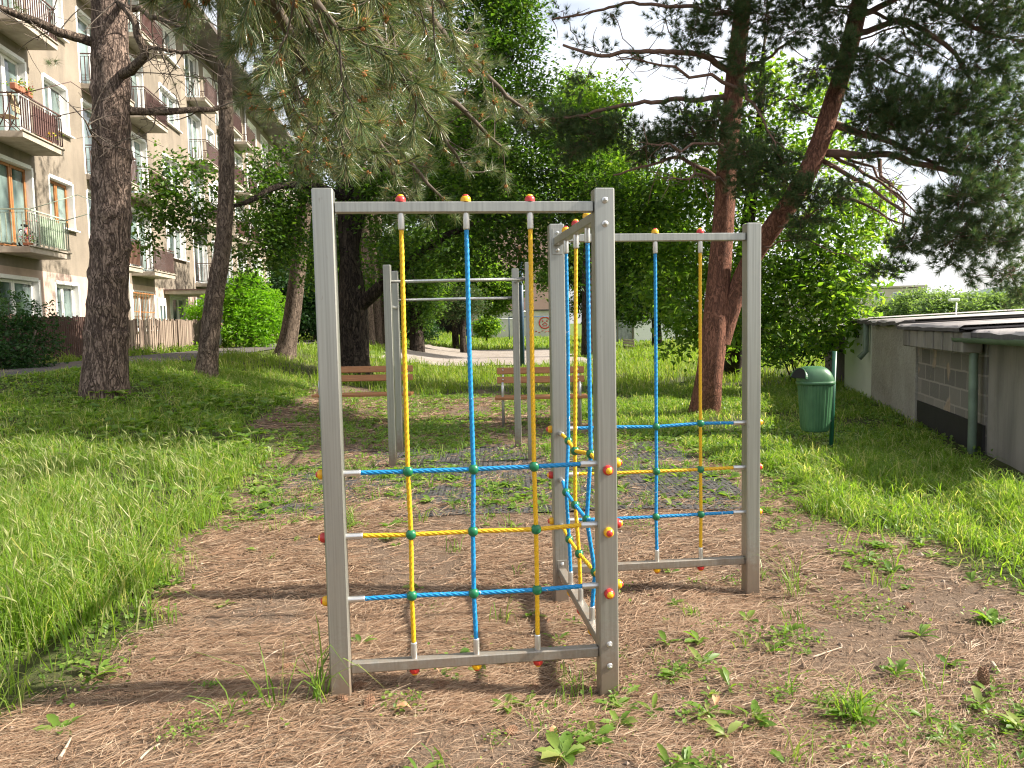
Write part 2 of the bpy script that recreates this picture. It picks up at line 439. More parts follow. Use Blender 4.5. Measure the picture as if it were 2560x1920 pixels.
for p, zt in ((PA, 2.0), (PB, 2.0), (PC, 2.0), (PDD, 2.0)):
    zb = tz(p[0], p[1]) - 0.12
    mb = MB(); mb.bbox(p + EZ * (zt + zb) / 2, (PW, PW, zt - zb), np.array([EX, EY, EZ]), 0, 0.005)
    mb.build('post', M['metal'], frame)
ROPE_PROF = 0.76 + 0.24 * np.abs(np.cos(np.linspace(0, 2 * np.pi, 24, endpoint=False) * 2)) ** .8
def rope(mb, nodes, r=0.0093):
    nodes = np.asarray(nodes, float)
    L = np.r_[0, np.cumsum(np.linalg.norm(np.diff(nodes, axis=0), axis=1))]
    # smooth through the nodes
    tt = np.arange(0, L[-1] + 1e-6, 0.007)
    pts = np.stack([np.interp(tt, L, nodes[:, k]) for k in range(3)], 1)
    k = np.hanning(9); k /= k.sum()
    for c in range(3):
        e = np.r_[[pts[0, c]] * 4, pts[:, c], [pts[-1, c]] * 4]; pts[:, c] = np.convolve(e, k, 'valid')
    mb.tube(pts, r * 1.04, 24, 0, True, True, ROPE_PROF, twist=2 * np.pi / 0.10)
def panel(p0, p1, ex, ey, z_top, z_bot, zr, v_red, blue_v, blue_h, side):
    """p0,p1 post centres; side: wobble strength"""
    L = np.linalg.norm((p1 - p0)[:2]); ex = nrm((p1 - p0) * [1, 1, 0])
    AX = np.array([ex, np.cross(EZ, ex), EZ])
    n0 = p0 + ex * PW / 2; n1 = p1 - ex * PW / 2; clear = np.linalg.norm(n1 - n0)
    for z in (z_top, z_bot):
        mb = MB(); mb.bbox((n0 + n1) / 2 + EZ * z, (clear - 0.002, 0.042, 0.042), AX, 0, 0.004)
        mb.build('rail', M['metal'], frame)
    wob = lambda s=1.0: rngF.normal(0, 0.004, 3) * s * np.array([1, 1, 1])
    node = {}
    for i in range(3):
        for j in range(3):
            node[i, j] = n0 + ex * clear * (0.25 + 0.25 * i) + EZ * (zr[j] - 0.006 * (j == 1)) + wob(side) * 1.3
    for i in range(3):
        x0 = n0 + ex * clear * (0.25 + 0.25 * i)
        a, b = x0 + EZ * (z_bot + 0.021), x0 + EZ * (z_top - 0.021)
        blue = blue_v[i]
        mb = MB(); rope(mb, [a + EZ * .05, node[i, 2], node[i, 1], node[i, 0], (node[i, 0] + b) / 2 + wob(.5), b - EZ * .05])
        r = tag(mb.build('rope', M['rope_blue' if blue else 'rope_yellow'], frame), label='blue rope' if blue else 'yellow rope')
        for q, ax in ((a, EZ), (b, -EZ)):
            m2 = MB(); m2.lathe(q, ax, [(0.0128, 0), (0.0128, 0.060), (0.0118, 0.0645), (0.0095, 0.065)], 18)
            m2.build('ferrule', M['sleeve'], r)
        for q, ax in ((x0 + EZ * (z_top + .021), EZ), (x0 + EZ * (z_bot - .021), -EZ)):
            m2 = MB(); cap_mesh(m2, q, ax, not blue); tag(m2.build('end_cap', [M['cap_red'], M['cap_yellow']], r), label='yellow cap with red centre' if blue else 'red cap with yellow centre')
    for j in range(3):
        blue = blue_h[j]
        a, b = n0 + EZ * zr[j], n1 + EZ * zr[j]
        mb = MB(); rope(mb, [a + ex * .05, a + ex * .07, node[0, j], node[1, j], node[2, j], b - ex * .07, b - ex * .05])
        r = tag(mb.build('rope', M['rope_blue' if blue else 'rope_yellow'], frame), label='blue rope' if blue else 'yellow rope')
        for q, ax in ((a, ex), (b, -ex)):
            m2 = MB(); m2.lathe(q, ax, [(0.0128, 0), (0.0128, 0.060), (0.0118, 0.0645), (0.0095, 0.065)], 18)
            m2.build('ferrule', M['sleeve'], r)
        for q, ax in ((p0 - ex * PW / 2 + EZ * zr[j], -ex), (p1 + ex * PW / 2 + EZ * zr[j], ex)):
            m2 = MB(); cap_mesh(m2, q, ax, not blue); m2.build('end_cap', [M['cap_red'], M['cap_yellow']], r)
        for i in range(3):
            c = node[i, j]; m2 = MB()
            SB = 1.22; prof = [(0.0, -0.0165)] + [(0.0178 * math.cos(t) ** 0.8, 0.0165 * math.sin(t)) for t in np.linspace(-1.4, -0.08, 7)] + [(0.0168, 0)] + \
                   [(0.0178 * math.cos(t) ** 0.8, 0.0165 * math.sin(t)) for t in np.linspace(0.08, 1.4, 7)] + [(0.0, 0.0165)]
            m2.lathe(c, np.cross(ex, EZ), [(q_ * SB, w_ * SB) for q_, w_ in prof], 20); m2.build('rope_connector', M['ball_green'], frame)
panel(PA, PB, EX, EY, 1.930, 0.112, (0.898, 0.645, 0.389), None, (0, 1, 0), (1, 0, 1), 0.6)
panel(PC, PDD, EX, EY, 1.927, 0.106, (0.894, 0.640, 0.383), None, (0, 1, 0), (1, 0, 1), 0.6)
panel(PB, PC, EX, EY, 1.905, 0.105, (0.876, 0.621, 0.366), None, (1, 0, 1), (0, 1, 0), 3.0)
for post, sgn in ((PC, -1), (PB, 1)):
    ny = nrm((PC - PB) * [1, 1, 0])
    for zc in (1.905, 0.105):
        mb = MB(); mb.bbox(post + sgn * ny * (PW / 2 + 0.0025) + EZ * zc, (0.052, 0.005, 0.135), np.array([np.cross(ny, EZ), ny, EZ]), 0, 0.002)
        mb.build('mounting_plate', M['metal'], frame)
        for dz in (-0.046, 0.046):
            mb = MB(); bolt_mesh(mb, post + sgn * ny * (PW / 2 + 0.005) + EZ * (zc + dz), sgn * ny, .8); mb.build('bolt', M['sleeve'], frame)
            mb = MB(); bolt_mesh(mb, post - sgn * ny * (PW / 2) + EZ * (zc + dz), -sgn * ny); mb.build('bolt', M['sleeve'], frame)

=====

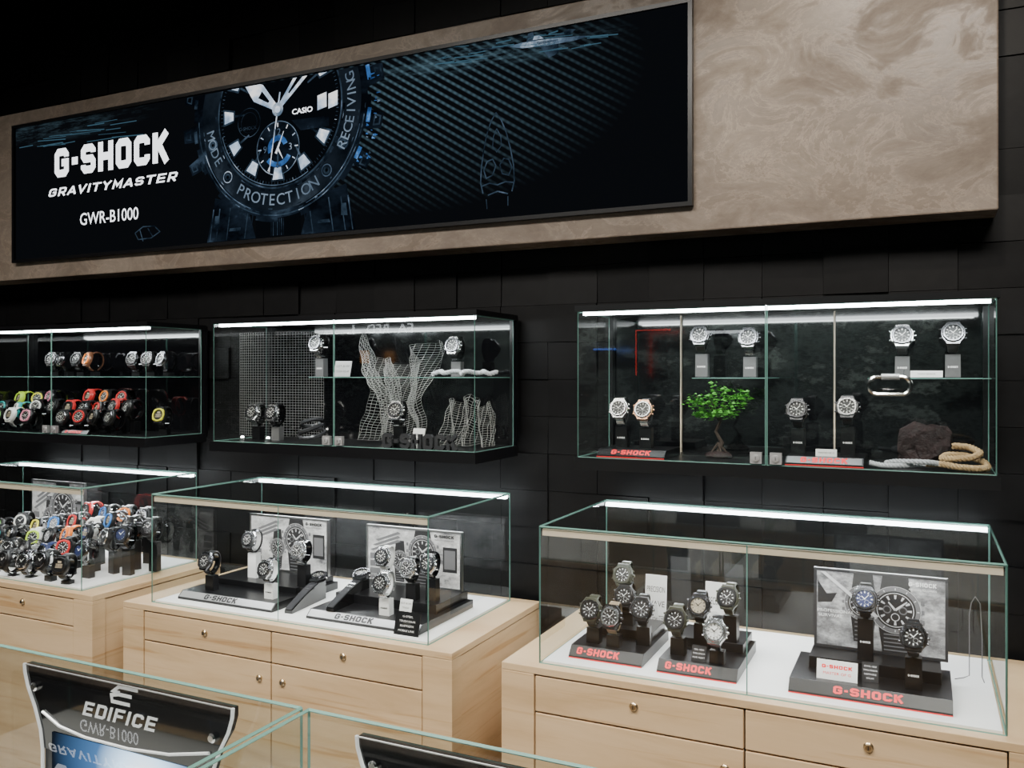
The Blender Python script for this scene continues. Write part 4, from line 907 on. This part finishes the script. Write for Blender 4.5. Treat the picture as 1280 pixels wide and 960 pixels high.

=====

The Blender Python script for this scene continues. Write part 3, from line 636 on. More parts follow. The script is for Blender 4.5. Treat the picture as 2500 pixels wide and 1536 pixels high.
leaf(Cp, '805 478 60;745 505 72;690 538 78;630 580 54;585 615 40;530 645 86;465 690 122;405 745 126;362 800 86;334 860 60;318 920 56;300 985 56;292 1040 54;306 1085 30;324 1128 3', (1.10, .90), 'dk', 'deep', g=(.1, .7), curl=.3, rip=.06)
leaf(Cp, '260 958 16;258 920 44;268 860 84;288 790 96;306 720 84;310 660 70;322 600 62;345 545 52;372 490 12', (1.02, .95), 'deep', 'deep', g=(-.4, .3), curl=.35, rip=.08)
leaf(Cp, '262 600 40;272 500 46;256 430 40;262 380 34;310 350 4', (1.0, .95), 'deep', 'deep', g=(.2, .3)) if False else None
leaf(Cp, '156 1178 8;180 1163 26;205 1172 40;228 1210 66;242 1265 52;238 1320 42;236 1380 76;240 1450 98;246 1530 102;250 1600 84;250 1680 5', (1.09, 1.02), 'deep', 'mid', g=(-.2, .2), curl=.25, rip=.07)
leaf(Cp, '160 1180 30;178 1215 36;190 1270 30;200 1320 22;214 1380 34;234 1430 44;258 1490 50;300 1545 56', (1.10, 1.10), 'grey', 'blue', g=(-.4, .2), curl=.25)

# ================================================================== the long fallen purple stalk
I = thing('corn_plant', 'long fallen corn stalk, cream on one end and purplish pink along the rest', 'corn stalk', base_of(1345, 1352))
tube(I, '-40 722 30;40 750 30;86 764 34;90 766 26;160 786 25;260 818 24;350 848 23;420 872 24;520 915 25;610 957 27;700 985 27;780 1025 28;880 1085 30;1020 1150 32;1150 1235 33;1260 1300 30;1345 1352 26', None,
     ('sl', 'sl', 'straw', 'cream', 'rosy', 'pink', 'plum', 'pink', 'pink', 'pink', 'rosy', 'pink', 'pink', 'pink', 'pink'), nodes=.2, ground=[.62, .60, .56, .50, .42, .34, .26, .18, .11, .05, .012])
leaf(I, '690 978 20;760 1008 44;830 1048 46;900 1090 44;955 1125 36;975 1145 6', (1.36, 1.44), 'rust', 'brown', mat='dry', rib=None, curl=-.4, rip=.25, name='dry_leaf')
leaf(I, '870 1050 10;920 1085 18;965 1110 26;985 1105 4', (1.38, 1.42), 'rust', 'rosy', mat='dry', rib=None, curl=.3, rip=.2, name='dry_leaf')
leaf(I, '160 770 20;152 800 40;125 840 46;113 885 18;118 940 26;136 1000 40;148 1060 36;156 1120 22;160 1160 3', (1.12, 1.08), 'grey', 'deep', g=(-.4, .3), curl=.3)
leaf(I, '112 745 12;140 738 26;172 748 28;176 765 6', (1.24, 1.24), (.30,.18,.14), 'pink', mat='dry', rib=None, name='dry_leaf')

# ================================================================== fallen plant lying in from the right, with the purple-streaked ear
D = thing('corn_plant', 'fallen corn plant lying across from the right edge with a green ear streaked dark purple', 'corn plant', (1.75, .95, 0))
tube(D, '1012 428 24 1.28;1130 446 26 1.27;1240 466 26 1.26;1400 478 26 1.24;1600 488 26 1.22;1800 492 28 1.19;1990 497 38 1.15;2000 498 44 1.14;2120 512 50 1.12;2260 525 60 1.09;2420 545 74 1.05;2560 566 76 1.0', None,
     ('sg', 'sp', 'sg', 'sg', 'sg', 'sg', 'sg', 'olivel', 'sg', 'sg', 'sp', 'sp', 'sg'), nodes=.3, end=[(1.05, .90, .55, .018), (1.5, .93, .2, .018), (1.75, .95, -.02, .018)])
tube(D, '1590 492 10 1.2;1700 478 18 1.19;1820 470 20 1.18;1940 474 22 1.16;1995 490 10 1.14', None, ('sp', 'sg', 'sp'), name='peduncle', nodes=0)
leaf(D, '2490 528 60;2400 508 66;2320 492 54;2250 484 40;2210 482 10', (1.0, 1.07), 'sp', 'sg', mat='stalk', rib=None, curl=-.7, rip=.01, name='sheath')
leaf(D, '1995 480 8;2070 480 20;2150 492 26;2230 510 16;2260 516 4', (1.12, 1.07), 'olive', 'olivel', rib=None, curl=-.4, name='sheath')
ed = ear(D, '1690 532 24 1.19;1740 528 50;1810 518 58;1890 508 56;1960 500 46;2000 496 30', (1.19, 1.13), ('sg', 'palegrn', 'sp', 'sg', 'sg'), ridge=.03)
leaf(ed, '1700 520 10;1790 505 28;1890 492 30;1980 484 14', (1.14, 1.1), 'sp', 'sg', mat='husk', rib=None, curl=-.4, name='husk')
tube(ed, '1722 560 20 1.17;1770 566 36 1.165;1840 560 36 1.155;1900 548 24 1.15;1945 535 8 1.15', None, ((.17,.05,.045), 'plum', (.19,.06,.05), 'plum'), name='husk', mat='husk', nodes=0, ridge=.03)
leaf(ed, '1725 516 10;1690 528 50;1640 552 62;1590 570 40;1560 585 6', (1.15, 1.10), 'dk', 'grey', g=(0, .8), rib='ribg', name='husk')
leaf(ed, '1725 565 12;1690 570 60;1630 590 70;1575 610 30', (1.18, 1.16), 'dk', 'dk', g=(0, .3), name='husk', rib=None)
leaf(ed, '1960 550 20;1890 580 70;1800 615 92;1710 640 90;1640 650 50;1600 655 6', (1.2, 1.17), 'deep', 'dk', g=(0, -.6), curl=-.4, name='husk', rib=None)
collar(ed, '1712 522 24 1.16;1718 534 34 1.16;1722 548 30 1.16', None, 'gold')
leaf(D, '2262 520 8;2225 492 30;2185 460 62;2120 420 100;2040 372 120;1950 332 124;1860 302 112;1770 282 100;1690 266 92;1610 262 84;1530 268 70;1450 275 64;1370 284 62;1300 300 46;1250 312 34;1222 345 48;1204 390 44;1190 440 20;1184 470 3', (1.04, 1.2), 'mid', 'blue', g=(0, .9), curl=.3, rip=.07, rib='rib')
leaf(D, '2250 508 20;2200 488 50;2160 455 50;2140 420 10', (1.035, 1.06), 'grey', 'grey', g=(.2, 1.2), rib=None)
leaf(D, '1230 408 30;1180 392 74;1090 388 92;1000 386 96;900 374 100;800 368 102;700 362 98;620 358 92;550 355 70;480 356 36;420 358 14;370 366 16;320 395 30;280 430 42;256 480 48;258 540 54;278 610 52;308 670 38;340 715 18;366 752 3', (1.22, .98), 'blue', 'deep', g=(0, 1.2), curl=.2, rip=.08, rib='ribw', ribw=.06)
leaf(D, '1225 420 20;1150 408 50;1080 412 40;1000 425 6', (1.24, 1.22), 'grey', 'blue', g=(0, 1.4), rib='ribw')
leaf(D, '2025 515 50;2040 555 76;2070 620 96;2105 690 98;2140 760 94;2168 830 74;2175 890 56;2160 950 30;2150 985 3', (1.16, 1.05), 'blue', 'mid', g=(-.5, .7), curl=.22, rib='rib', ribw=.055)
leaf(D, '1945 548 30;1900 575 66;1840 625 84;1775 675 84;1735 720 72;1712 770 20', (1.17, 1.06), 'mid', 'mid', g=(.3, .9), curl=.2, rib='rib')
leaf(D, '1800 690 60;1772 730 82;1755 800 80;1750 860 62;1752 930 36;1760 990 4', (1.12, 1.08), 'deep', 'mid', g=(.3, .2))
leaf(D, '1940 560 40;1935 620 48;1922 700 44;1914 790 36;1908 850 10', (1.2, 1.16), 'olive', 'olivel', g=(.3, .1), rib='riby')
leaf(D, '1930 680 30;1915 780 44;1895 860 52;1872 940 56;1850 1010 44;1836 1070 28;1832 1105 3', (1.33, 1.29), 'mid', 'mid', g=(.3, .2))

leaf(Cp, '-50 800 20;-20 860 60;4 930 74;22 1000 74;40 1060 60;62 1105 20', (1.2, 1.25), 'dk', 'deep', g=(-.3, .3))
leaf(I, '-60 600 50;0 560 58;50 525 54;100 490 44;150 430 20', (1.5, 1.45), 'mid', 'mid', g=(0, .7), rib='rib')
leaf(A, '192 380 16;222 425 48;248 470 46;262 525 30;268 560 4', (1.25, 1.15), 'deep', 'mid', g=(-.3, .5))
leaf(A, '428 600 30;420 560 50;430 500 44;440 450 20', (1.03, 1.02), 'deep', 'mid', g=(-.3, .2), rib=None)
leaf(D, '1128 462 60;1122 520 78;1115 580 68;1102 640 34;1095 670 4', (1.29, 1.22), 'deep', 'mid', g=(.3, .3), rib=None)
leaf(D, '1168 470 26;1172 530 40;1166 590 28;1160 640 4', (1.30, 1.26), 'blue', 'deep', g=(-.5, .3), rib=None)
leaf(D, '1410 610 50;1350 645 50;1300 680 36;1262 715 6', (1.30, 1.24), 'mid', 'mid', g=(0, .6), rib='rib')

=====

Your task:
Write out exactly the lines from the one with "leaf(I, '-60 600" through the one with "leaf(D, '1410 610", including both, and no others.

Written answer:
leaf(I, '-60 600 50;0 560 58;50 525 54;100 490 44;150 430 20', (1.5, 1.45), 'mid', 'mid', g=(0, .7), rib='rib')
leaf(A, '192 380 16;222 425 48;248 470 46;262 525 30;268 560 4', (1.25, 1.15), 'deep', 'mid', g=(-.3, .5))
leaf(A, '428 600 30;420 560 50;430 500 44;440 450 20', (1.03, 1.02), 'deep', 'mid', g=(-.3, .2), rib=None)
leaf(D, '1128 462 60;1122 520 78;1115 580 68;1102 640 34;1095 670 4', (1.29, 1.22), 'deep', 'mid', g=(.3, .3), rib=None)
leaf(D, '1168 470 26;1172 530 40;1166 590 28;1160 640 4', (1.30, 1.26), 'blue', 'deep', g=(-.5, .3), rib=None)
leaf(D, '1410 610 50;1350 645 50;1300 680 36;1262 715 6', (1.30, 1.24), 'mid', 'mid', g=(0, .6), rib='rib')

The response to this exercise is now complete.